Latest update March 30th, 2025 7:59 PM
Jun 22, 2018 Features / Columnists, Peeping Tom
A number of Guyanese are confused over the implications of the decision of Venezuela not to participate in the case brought by Guyana and which is concerned with the validity of the 1899 Arbitral Award between United Kingdom, Venezuela and then British Guiana.
Some Guyanese are of the opinion that Venezuela’s decision means that, in boxing terms, Venezuela has “thrown in the towel” and in effect is not defending the action. They are further assuming that it is merely now a formality that the Court will rule in Guyana’s behalf given that Venezuela is not a party to the proceedings.
First, what has taken place is not a trial. It is a mere procedural hearing which has to be followed in all contentious cases before the ICJ. The procedural hearing is tantamount to having a brief by the Court to the parties concerned, explaining to them the procedures to be followed. It is not a commencement of the case.
Second, Venezuela has made it clear that it does not recognize the jurisdiction of the Court and therefore there is nothing to defend. Venezuela made its position, on the jurisdiction on the Court, known by way of a Declaration something which the Court, whenever the case commences would have to note.
Venezuela said that it rejects totally the jurisdiction of the Court over any matter involving it. In further emphasizing its point about the lack of jurisdiction, Venezuela stated that Guyana’s application to the Court is unilateral and does not have its consent. While Venezuela will therefore not be appearing, its Declaration in which it clearly refuses to consent to the jurisdiction of the Court will be noted.
Third, as mentioned above, a great many Guyanese are confused and believe that since Venezuela is not appearing that the absence of its participation means that Guyana’s position will inevitably prevail. This is far from so. Guyana has hurdles to cross.
Despite the fact that Venezuela will not be appearing before the Court, Guyana still has to argue on the question of the Court’s jurisdiction. One newspaper has incorrectly assumed that because the Court had invited Guyana and Venezuela to the procedural hearing that this implied that the Court accepted its jurisdiction to hear the case. This is not so. The Court has made no pronouncement, not even considered as yet, the issue of jurisdiction.
Guyana is no doubt hoping to convince the Court that it has jurisdiction to hear the case by virtue of the Geneva Agreement of 1966, which invests in the Secretary General of the United Nations, the right to choose a peaceful means of settlement to the controversy between Guyana and Venezuela over the Essequibo. But as pointed out before, in this column, the right to choose the ICJ as the means of resolving the issue, does not automatically vest jurisdiction in the ICJ.
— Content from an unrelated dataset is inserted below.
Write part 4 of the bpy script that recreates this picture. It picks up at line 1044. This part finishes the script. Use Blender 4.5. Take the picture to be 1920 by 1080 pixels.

Guyana, therefore, is still required to establish jurisdiction, more so since Venezuela has made it clear to the Court that it has not consented to the Court hearing the matter, nor has it ever consented to the jurisdiction of the ICJ hearing any matter involving Venezuela.
If Guyana fails on the jurisdiction issue that effectively ends the case. It is over. The ICJ cannot pronounce on anything once it rules there is no jurisdiction. The situation will return to the status quo ante.
Guyana is hoping that it can convince the Court of the Court’s jurisdiction to hear the case. If Guyana does succeed, then it can begin making its case in front of the ICJ. The fact that Venezuela will not be present does not create a fait accompli. There is no automatic victory for Guyana as some deluded Guyanese believe. Guyana still has to argue the merits of its contention that the 1899 Award is not a nullity.
The ICJ will not, as some Guyanese misguidedly believe, take the position that because Venezuela has opted out, then Guyana has no case to prove. Guyana does have a case to prove, once it overcomes the jurisdictional hurdle.